What is macrame?

What comes to your mind when you think of macrame? I didn't learn this word until 2020, and yet I had been making things using macrame since I was in grade school. 

Think of macrame in terms of the method used to create something. Whereas some textiles are created using weaving, knitting, croqueting, or sewing, this textile is made using hand knots. Tools can be helpful, but you could get started making something using macrame techniques with items you find just around your home (like a clothes hanger and a hook to hang it from, such as a dresser drawer pull bar). 

The first time I made something with macrame was during my Christmas break as a grade-school girl. My aunts bought me a DIY bracelet kit at the nearby craft store. I remember learning a square knot for the first time. It's perplexing looking back now. I would stare at the paper diagram of the knot over and over, trying my best to figure out the knot. Once it clicked in my mind, it was just so easy. I don't like learning off of a diagram now. I much prefer videos with no talking. Just show me how to make the knot, let me watch and rewatch on my own time, as many times as I need, and then I'm golden. Keep that in mind if you are getting into macrame, or anything for that matter. If it's not clicking at first, try to find the learning method that flows most naturally for you. 

I used macrame to mostly make different kinds of bracelets and lanyards. It wasn't until I had my first child that I picked the art back up again. The birth of my son also birthed in me a green thumb (or a desire for a green thumb?). I think it was from "nesting". I grew a deep desire to create a home. A peaceful, safe, and joyful home where my family could rest and grow. By the way, did you know the three core words of the Fringe and Free brand are Life, Peace, and Joy? Anyways, I learned how plants brought peace, pause, and life to a space. Life both in terms of their own life and the helpful air purification qualities they add to their environment. The air exchange has always mesmerized me. They need CO2, and we exhale CO2. We need O2, and they exhale O2. What is beautiful balance. 

When my youngest child started walking, he began knocking down my plant pots from my windowsills. I needed a way to elevate my plants out of his reach. So plant hangers to the rescue. I discovered hanging planters and S hooks. All I had to do was put my plant pot and saucer in a hanging planter, and hang it using an S hook from my curtain rods. 

When I began selling macrame at local artisan markets, my customers and fellow vendors shared with me a macrame history I never knew. At my very first market I learned that macrame was very popular in the 70s, and it was common for women to make macrame plant hangers out of jute (ouch!) in their dorms. There were a few other popular items that were also made, like a wall hanging made to look like an owl. As far as I know, other wall hangings were not really made. Cotton cord was also not really used. As far as I have been told and read in books from the 70s, jute was the primary material used. I also learned that Navy veterans who served as sailors during that time also used macrame. Knots are used in a utilitarian way on ships, any sailors are (or at least were) required to learn them during their Naval Basic Training. One veteran visited my booth and could name every knot I used in my pieces. He said he used to make decorations using knots (macrame) in his off-time while abroad. He said it was common for them to do, at least on his ship. There was even one market where a veteran visited me as soon as I opened. He was a fellow vendor, and he immediately purchased a wall hanging. He said he knew how much time the piece took and he wanted it. I was pleasantly shocked. I was new to selling my work, and he did not fit into who I thought my target audience was. For the duration of the market season he hung that wall hanging from his tent. That was a delightful experience that brought me more joy than I can articulate. 

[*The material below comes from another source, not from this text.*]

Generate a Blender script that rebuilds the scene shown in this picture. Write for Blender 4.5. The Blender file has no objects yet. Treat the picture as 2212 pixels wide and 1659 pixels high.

Now macrame is used to create SO MANY things. Bags, coasters, curtains, table runners, clothes, pillow cases, and so much more. There are also some crosses between weaving and macrame, macraweaving. The materials used have also changed significantly. I think cotton cord is the most used medium now, though there are many different types of cotton cord. Single strand, multiple ply, braided, and all at different thicknesses and colors. I personally also like using hemp, raffia, and fleece in my pieces.

This is macrame, according to me. It is an interesting technique to dive into. It is used worldwide, and I find it interesting to see how people choose to creatively express in such different ways using mostly the same few knots. If you are just getting started with it, just keep going. You will eventually learn controlled tension and your knots can become quite consistent. And if you don't want to make it, thank you so much for supporting artisans like me who enjoy making it.